The very high reflectivity of the seasonal antarctic sea ice cover reduces the input of solar energy at the surface, and the low thermal conductivity of the ice reduces the loss of heat from the ocean to the atmosphere, significantly affecting the climate of the Southern Ocean. As the sea ice decays in early summer the reflectivity is reduced and melting process is accelerated. Information about how these processes work is needed in order to develop appropriate and realistic sea ice models, and to integrate these into general circulation and climate change models.
Three topics will be investigated: the distribution and types of snow and ice cover and their reflectance in the solar spectrum, the effect of clouds in transmitting incident solar radiation, and the distribution and absorption properties of organic material within the snow and ice.

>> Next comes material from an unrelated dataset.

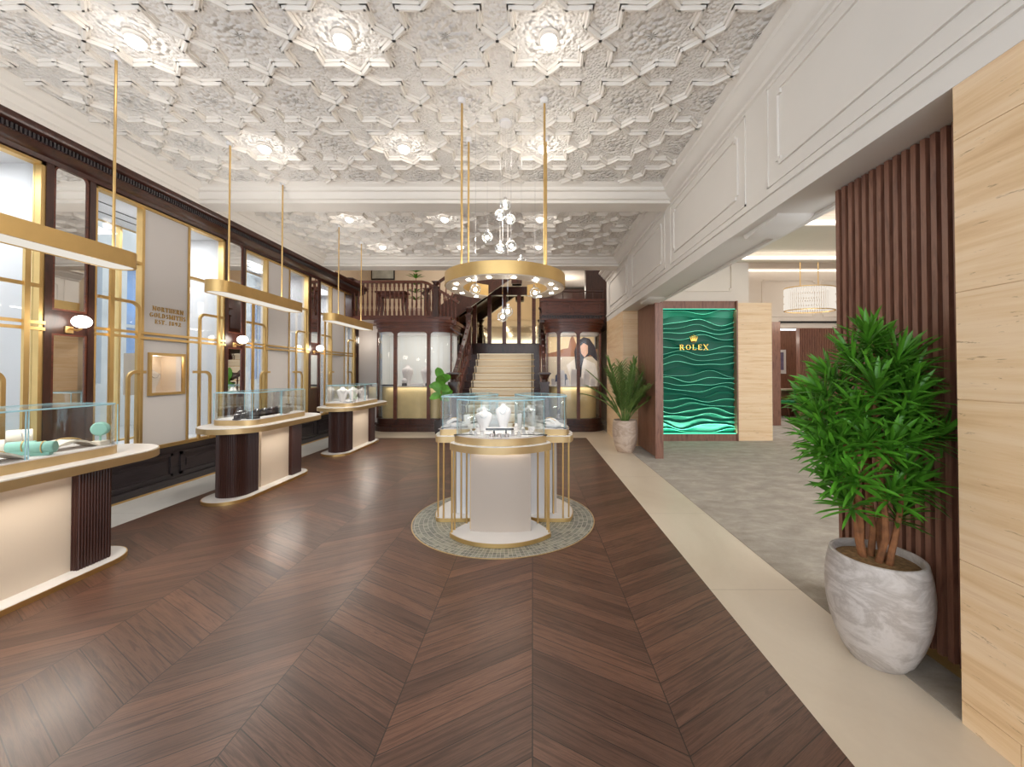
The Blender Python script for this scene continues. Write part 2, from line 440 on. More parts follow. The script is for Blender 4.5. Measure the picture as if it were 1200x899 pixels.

Calibrated downward and reflected upward irradiance observations will be used to infer the radiation balance at the surface and will be used to model the surface energy forcing for the antarctic sea ice region. The concentration and distribution of major organic absorbers will be determined from core samples within the ice, and their effect on the transmittance of energy within the visible and ultraviolet bands will be studied. Algal layers are frequently found within the antarctic sea ice, and have been proposed as a likely mechanism for initiating seasonal plankton blooms in the Southern Ocean.